The run’s roadblock: Why is there no more cross country at Bellevue?

Bellevue College has a slew of competitive sports teams, athletic classes and even clubs, but one of the most popular collegiate athletic pastimes isn’t among them: running.  Cross-country joined track as a discontinued athletic program this year, leaving BC with about ten athletic programs.

Why was it cut?

“The answer’s the same as always: there’s not enough money,” said Athletic Program Coordinator Rusty Wire.  “We had to cut a program and that was it.”

Stella Orechia, a faculty instructor and nine-year cross-country coach, said that there were a number of reasons why the team disbanded, but the main necessities lacking were money, interested students and a coach with enough free time to run the team.

“You would need two things [to get the team started again].  One, money to jumpstart the program and promote it on campus and at high schools.  Two, you would need to find a committed coach.”  She added that since cross-country is a year-round sport that requires year-round training, the time demands on a coach can be challenging to accommodate.

Although the sport itself isn’t particularly expensive relative to soccer or basketball, the costs in time and management for an entire sports team can nevertheless become a heavy burden for the athletic department, which must maintain a tight budget.  “It’s a big squad,” said Orechia, citing the 30 to 40 member teams that compete from many other schools, and numbers cost money.  Uniform, food, transportation and even training costs are all higher on larger teams.  The fees for competing meets are also higher than they have been in past years.
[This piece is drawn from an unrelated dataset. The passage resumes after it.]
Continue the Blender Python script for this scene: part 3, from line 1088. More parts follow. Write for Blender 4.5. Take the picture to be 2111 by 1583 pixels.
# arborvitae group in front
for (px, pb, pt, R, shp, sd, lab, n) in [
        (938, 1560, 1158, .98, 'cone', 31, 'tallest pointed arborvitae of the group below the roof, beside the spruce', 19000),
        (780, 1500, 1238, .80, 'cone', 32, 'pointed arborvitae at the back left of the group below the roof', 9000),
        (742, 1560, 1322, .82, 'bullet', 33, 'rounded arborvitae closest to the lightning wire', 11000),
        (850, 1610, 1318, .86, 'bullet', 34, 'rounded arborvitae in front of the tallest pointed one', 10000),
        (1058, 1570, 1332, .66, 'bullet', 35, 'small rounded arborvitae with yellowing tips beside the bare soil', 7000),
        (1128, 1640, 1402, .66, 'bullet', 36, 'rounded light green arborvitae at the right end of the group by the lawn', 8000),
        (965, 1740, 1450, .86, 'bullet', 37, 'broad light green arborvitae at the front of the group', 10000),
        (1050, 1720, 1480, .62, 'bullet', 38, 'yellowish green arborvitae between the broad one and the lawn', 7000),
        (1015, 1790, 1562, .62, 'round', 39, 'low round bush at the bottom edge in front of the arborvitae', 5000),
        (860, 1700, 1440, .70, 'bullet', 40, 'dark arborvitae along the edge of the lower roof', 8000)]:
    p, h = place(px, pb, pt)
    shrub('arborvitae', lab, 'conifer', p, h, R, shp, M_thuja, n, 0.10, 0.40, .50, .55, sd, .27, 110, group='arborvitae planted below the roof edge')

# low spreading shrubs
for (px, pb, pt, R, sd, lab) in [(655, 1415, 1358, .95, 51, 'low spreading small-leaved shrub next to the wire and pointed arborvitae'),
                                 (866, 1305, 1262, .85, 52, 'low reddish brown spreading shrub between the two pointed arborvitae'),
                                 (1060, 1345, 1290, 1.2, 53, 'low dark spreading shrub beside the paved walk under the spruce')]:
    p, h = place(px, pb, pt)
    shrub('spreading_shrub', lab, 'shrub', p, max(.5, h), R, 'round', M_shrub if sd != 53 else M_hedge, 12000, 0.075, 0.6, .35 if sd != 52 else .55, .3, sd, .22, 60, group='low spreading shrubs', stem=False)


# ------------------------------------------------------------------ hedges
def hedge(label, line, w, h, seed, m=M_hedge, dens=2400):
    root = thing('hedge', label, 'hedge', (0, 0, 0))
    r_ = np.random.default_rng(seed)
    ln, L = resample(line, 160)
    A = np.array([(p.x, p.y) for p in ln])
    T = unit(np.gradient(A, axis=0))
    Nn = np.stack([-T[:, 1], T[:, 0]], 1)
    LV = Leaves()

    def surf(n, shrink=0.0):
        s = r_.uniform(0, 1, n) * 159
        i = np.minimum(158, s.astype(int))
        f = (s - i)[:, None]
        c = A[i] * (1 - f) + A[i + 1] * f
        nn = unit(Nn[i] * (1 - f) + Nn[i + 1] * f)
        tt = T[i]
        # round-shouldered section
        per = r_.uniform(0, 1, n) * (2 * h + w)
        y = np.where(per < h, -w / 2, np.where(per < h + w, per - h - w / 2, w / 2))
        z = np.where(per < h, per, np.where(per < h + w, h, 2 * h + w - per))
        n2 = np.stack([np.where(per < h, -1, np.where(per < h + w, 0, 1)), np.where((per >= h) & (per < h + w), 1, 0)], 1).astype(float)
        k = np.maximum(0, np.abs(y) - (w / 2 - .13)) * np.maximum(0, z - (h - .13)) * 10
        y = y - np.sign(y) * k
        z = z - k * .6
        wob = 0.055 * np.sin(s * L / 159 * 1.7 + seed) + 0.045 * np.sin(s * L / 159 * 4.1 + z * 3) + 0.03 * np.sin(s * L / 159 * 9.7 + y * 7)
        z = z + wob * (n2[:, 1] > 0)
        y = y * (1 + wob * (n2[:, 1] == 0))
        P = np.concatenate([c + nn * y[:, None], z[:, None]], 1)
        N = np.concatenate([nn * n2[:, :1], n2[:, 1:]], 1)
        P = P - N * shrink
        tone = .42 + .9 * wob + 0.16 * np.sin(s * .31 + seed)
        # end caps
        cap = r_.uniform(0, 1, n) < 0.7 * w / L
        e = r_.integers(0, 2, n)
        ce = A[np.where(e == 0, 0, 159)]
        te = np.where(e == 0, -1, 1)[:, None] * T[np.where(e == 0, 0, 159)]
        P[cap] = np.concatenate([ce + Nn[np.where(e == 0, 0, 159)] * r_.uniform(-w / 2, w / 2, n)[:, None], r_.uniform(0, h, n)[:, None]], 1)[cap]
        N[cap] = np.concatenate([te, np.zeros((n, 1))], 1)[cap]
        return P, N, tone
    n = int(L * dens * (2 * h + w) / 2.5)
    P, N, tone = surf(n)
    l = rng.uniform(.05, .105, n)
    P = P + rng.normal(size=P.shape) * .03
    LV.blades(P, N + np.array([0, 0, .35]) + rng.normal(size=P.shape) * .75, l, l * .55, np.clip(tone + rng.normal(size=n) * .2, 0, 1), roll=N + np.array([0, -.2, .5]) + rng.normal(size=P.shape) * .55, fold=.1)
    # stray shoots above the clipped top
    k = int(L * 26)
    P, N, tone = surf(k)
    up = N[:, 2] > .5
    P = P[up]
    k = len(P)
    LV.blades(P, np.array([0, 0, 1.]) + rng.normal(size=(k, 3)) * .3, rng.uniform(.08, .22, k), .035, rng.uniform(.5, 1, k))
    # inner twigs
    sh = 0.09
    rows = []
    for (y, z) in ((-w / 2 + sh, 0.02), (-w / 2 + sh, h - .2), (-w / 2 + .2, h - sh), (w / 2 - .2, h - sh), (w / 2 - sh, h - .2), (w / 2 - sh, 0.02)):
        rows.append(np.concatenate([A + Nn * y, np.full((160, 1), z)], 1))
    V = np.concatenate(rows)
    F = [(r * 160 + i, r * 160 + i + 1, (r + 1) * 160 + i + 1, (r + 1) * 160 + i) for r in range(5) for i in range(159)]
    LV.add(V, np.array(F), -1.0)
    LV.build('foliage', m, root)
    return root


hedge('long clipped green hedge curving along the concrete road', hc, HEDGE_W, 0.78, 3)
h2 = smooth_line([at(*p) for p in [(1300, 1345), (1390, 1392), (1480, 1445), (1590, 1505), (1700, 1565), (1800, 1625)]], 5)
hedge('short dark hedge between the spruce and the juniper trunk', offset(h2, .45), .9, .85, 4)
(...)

Athletic Director Bill O’Connor added: “Not having a track team hurts.  We don’t have the recruits we would normally have.”

Traditionally, there is a significant overlap in participation between the track team and cross-country team.  After the track team disbanded several years ago, fewer students joined the cross-country team.

O’Connor was adamant in differentiating the missing cross-country team from BC’s lack of a football squad.  “It wasn’t eliminated – it was discontinued. It’s a program that can be restarted.”

In order for that to happen, however, he said the sport would need more recruits, and the desire just isn’t there to justify reforming the team this year.

With regards to the question of not having a cross-country team, O’Connor expressed that it might be narrow-sighted to focus in too much on one or even several missing programs.

BC has numerous successful competitive teams.  The baseball team has won multiple championships over the last few years, and the women’s volleyball team is doing very well.  Renton Technical College, by stark contrast, has no sports teams, clubs or athletic programs whatsoever.